**WHAT THE EXERCISE ASKS**
The exercise asks you to copy every line below in which "high" appears.
-- PROVIDED INFORMATION start --
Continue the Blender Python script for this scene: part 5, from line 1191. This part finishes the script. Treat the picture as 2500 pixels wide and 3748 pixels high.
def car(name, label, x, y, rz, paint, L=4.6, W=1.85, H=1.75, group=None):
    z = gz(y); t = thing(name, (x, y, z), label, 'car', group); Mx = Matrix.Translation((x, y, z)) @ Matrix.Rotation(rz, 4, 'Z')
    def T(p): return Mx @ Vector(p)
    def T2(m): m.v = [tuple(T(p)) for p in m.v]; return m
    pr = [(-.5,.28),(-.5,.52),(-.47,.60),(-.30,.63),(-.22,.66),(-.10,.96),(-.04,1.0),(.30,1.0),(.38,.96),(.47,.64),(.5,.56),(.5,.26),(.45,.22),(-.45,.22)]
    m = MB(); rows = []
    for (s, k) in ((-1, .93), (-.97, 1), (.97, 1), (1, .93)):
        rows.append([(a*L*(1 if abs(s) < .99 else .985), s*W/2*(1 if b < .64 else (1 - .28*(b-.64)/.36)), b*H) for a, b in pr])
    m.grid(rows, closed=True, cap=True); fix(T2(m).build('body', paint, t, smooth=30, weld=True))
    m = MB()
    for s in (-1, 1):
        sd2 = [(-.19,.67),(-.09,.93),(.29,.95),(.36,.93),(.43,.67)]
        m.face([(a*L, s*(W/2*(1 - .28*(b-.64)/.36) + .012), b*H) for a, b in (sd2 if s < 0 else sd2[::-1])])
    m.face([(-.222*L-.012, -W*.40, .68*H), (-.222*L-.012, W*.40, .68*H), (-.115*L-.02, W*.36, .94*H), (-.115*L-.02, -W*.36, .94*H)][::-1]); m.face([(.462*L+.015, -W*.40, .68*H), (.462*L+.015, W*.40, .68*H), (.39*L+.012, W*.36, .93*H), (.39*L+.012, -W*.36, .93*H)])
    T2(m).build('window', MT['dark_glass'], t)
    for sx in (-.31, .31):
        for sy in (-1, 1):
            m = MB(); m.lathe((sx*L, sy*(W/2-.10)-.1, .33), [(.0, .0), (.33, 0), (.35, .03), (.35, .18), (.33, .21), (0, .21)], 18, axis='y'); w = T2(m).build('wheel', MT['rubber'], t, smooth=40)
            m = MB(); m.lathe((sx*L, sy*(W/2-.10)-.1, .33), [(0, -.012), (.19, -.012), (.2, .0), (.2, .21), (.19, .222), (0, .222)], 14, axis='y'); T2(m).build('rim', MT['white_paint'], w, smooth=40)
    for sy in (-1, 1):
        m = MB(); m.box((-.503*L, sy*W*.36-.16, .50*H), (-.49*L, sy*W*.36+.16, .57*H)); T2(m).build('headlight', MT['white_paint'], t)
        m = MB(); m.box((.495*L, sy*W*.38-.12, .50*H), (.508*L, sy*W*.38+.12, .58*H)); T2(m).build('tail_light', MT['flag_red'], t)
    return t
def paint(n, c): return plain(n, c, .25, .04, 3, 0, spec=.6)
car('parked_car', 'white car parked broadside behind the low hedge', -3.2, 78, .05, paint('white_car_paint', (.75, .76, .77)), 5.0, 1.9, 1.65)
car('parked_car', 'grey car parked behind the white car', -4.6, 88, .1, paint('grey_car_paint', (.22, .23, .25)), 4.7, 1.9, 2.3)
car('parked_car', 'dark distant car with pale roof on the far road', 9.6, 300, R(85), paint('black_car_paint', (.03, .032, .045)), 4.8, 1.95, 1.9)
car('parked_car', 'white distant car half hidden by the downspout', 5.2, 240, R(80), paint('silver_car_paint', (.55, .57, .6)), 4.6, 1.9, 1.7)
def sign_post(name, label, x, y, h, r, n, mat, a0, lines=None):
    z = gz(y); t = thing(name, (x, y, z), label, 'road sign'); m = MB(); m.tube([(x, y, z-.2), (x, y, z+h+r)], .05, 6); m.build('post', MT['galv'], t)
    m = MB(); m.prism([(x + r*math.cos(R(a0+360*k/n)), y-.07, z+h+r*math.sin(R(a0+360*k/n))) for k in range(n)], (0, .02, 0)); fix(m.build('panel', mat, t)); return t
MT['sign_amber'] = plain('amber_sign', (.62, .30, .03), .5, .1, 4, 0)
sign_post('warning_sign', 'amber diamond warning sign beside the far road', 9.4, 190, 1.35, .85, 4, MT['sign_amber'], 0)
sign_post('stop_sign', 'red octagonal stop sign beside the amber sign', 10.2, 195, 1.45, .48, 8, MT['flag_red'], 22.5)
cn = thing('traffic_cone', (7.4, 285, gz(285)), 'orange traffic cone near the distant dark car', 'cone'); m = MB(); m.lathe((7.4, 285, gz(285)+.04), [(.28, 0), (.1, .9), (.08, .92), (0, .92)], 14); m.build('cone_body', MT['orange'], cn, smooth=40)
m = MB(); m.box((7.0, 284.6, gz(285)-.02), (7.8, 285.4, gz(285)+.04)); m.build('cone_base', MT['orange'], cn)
-- PROVIDED INFORMATION end --
-- PROVIDED INFORMATION start --
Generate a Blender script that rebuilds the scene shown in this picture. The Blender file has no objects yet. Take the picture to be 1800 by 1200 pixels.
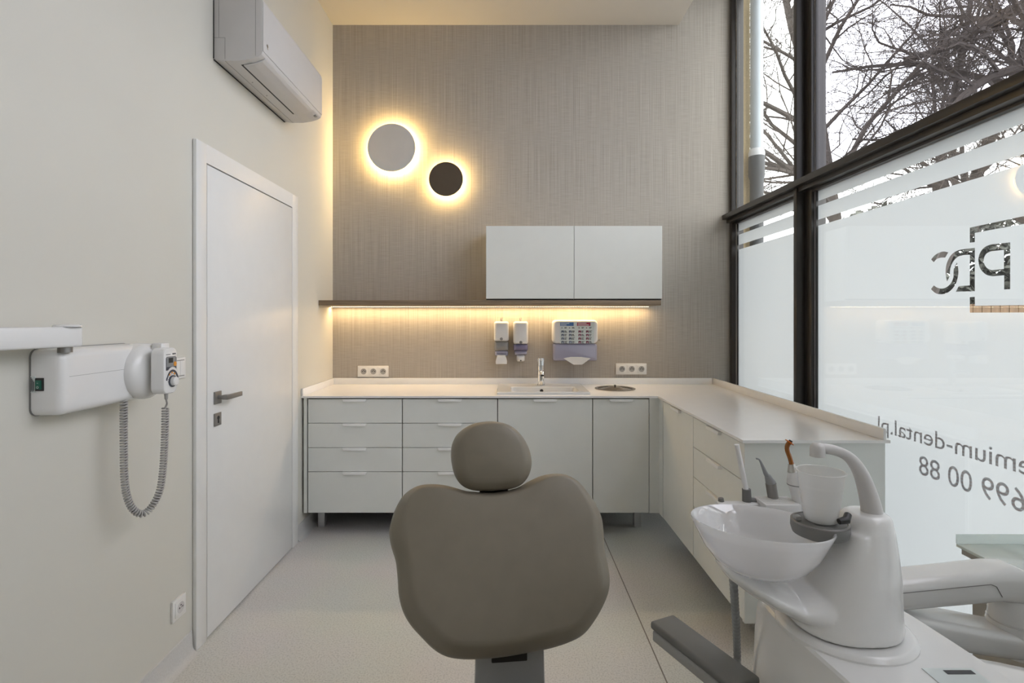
-- PROVIDED INFORMATION end --
-- PROVIDED INFORMATION start --
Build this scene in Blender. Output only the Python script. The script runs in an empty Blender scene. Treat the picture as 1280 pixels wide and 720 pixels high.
-- PROVIDED INFORMATION end --
**COMPLETE OUTPUT**
Continue the Blender Python script for this scene: part 5, from line 1191. This part finishes the script. Treat the picture as 2500 pixels wide and 3748 pixels high.
Build this scene in Blender. Output only the Python script. The script runs in an empty Blender scene. Treat the picture as 1280 pixels wide and 720 pixels high.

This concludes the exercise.